### THE EXERCISE
Print all of the data exactly.

### INFORMATION PROVIDED
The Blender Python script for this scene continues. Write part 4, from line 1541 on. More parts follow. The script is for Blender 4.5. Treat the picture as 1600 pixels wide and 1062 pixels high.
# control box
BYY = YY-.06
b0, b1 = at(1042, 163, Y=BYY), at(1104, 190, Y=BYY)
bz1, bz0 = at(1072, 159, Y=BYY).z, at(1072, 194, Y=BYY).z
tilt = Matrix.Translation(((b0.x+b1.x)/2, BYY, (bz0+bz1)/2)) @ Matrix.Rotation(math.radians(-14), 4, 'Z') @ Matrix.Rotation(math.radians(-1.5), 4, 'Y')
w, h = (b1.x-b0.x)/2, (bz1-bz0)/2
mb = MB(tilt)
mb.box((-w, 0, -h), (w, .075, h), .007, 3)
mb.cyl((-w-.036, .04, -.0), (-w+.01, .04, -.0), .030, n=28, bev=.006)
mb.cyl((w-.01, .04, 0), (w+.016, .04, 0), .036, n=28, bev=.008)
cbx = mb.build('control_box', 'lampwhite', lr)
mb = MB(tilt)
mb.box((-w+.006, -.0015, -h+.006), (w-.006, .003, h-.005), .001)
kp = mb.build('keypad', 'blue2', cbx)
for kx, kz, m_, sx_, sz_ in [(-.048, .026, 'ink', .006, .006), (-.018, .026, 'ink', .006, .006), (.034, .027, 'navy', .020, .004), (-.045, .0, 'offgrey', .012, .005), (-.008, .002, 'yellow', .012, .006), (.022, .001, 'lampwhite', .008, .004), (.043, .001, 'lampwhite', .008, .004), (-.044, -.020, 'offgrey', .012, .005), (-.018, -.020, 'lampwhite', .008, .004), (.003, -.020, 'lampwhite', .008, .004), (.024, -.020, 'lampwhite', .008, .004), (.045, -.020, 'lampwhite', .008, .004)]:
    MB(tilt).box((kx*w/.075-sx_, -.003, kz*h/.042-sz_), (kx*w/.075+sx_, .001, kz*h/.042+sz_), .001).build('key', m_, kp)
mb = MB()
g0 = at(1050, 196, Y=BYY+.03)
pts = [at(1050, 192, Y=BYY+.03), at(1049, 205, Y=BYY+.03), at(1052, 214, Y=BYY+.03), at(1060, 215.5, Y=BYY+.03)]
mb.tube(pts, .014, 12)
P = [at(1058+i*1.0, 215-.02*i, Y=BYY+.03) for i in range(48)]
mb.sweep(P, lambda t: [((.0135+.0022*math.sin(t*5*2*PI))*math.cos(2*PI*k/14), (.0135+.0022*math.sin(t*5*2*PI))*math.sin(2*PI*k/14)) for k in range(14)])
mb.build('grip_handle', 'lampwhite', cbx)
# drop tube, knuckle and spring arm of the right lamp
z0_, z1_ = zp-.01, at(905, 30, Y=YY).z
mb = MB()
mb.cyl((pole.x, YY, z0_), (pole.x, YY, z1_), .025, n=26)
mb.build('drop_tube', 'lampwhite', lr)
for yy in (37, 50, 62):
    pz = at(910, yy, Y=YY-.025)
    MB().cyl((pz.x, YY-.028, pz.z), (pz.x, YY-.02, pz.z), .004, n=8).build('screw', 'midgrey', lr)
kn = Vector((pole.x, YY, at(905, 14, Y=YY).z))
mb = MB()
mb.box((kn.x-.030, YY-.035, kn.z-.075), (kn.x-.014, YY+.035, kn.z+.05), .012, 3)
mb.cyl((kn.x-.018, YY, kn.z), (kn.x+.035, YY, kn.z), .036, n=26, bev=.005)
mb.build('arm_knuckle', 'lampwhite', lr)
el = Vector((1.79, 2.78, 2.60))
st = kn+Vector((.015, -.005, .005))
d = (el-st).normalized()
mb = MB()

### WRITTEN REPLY
The Blender Python script for this scene continues. Write part 4, from line 1541 on. More parts follow. The script is for Blender 4.5. Treat the picture as 1600 pixels wide and 1062 pixels high.
# control box
BYY = YY-.06
b0, b1 = at(1042, 163, Y=BYY), at(1104, 190, Y=BYY)
bz1, bz0 = at(1072, 159, Y=BYY).z, at(1072, 194, Y=BYY).z
tilt = Matrix.Translation(((b0.x+b1.x)/2, BYY, (bz0+bz1)/2)) @ Matrix.Rotation(math.radians(-14), 4, 'Z') @ Matrix.Rotation(math.radians(-1.5), 4, 'Y')
w, h = (b1.x-b0.x)/2, (bz1-bz0)/2
mb = MB(tilt)
mb.box((-w, 0, -h), (w, .075, h), .007, 3)
mb.cyl((-w-.036, .04, -.0), (-w+.01, .04, -.0), .030, n=28, bev=.006)
mb.cyl((w-.01, .04, 0), (w+.016, .04, 0), .036, n=28, bev=.008)
cbx = mb.build('control_box', 'lampwhite', lr)
mb = MB(tilt)
mb.box((-w+.006, -.0015, -h+.006), (w-.006, .003, h-.005), .001)
kp = mb.build('keypad', 'blue2', cbx)
for kx, kz, m_, sx_, sz_ in [(-.048, .026, 'ink', .006, .006), (-.018, .026, 'ink', .006, .006), (.034, .027, 'navy', .020, .004), (-.045, .0, 'offgrey', .012, .005), (-.008, .002, 'yellow', .012, .006), (.022, .001, 'lampwhite', .008, .004), (.043, .001, 'lampwhite', .008, .004), (-.044, -.020, 'offgrey', .012, .005), (-.018, -.020, 'lampwhite', .008, .004), (.003, -.020, 'lampwhite', .008, .004), (.024, -.020, 'lampwhite', .008, .004), (.045, -.020, 'lampwhite', .008, .004)]:
    MB(tilt).box((kx*w/.075-sx_, -.003, kz*h/.042-sz_), (kx*w/.075+sx_, .001, kz*h/.042+sz_), .001).build('key', m_, kp)
mb = MB()
g0 = at(1050, 196, Y=BYY+.03)
pts = [at(1050, 192, Y=BYY+.03), at(1049, 205, Y=BYY+.03), at(1052, 214, Y=BYY+.03), at(1060, 215.5, Y=BYY+.03)]
mb.tube(pts, .014, 12)
P = [at(1058+i*1.0, 215-.02*i, Y=BYY+.03) for i in range(48)]
mb.sweep(P, lambda t: [((.0135+.0022*math.sin(t*5*2*PI))*math.cos(2*PI*k/14), (.0135+.0022*math.sin(t*5*2*PI))*math.sin(2*PI*k/14)) for k in range(14)])
mb.build('grip_handle', 'lampwhite', cbx)
# drop tube, knuckle and spring arm of the right lamp
z0_, z1_ = zp-.01, at(905, 30, Y=YY).z
mb = MB()
mb.cyl((pole.x, YY, z0_), (pole.x, YY, z1_), .025, n=26)
mb.build('drop_tube', 'lampwhite', lr)
for yy in (37, 50, 62):
    pz = at(910, yy, Y=YY-.025)
    MB().cyl((pz.x, YY-.028, pz.z), (pz.x, YY-.02, pz.z), .004, n=8).build('screw', 'midgrey', lr)
kn = Vector((pole.x, YY, at(905, 14, Y=YY).z))
mb = MB()
mb.box((kn.x-.030, YY-.035, kn.z-.075), (kn.x-.014, YY+.035, kn.z+.05), .012, 3)
mb.cyl((kn.x-.018, YY, kn.z), (kn.x+.035, YY, kn.z), .036, n=26, bev=.005)
mb.build('arm_knuckle', 'lampwhite', lr)
el = Vector((1.79, 2.78, 2.60))
st = kn+Vector((.015, -.005, .005))
d = (el-st).normalized()
mb = MB()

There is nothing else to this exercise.